UK becomes hotbed for testing autonomous ships, aircraft

BAE Systems has set up the test area for autonomous vehicles off the UK's southern coast.
Written by Charlie Osborne, Contributing Writer

The UK's southern coast has been tapped as a test area for the future's autonomous ships and planes.

On Sunday, BAE Systems said that the Solent area, between Portsmouth and the Isle of Wight, will become a testbed for unmanned boats, air vehicles, and autonomous sensors to be trialed safely.

(Image: Screenshot via YouTube)

Together, with ASV Global (ASV), Blue Bear Systems Research, Marine Electronic Systems (MES), SeeByte, and the University of Southampton, the Solent Local Enterprise Partnership (LEP) has granted funding worth £457,000 to design and deploy the test area.

Self-driving technologies are not only applicable to the consumer industry. On the coast, autonomous drones, planes, and boats could one day become invaluable for search and rescue operations, the oil industry, and as well as for military purposes.

In total, £1.5 million is being invested in the project, the first of its kind in the UK.

The trial area and service in the Solent, announced during a two-day launch event at the Royal Marines Museum in Eastney, Portsmouth, will also make use of a maritime communications network and mobile centers -- the same used by the UK's Royal Navy -- to allow tests by different companies to be conducted at the same time.

According to The Telegraph, BAE Systems will be testing two boats and numerous fixed-wing drones in the area to start with while partnering companies will also release their own boats, aircraft, and underwater drones.

Self-driving and autonomous vehicle testing are expected to begin in October.

"Autonomous and unmanned systems are widely regarded as a vital technology for the future, but there is a great deal of work to be done if we are to unlock its true potential and understand how they are best integrated into wider systems," said Frank Cotton, BAE Systems' Combat Systems Head of Technology. "A wide range of organizations from the defense and commercial sectors, along with academia, have ambitions for this technology and this unique service will allow them to find valuable ways to use it whilst furthering its development."
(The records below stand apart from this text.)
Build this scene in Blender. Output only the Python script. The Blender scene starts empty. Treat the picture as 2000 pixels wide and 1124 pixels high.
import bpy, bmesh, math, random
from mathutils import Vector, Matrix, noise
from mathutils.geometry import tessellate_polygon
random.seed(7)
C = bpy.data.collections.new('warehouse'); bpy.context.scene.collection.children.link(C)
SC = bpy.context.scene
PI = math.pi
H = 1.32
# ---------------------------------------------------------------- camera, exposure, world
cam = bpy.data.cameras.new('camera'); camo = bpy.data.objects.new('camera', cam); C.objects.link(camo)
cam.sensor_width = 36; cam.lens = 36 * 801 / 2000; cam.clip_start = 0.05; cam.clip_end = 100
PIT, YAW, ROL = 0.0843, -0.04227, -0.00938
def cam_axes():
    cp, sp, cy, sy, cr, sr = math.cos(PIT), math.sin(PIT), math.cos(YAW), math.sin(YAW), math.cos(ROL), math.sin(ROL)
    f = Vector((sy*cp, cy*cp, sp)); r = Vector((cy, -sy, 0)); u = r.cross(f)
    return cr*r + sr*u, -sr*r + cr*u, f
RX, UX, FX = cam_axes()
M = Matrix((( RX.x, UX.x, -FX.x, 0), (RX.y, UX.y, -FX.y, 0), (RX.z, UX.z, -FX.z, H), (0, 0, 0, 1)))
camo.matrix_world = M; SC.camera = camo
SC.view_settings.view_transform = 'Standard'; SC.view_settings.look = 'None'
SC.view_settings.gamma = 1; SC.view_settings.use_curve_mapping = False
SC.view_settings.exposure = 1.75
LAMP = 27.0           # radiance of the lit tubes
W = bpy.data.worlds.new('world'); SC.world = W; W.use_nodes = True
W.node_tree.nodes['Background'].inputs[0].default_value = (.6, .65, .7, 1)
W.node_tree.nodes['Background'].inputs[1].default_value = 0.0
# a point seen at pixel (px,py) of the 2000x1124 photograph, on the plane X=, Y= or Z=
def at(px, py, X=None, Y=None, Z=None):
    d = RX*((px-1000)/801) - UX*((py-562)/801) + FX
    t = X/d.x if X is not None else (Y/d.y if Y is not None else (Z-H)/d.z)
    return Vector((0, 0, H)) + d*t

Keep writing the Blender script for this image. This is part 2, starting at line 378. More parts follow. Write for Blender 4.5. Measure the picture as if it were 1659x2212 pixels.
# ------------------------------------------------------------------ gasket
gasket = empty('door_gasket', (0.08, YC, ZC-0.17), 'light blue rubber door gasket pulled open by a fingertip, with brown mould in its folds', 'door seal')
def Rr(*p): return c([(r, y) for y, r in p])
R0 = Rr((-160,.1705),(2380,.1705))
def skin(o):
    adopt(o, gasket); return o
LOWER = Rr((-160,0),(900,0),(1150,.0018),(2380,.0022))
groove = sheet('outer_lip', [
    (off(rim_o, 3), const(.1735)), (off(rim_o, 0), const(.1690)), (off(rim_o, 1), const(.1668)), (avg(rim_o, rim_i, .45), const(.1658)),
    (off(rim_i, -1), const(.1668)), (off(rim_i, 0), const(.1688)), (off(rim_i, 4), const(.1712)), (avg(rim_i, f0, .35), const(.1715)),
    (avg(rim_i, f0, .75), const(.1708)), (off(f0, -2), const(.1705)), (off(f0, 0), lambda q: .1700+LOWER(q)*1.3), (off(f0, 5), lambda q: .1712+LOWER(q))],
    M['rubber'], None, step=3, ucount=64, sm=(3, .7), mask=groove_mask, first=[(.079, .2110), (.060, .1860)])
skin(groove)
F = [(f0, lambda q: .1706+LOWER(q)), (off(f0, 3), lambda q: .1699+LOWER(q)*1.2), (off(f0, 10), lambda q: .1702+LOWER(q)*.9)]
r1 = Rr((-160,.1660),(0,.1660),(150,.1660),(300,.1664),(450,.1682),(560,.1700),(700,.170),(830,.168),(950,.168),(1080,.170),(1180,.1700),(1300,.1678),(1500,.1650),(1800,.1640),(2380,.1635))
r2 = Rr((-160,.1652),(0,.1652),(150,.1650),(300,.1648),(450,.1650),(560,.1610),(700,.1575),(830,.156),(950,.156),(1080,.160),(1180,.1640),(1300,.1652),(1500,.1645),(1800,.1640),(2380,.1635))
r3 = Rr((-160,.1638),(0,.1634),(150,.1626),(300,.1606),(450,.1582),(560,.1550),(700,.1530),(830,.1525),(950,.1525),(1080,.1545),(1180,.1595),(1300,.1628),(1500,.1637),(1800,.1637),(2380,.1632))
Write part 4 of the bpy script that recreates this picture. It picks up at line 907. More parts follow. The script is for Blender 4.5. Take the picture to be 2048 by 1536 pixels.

In October last year, the Navy launched the Unmanned Warrior operation, in which over 50 autonomous and semi-autonomous vehicles were tested at the same time on the coast.

BAE Systems showcased its Autonomous Control Exploitation and Realisation (ACER) system, as well as the Pacific Class 950 Unmanned Rigid Inflatable Boat, which is capable of traveling autonomously at up to 47 knots for up to 12 hours at a time.

Read also: Autonomous driving will spawn $7 trillion 'passenger economy': Intel

In May, electronics giant Samsung was reportedly given the green light to test Hyundai vehicles fitted with self-driving technologies in South Korea.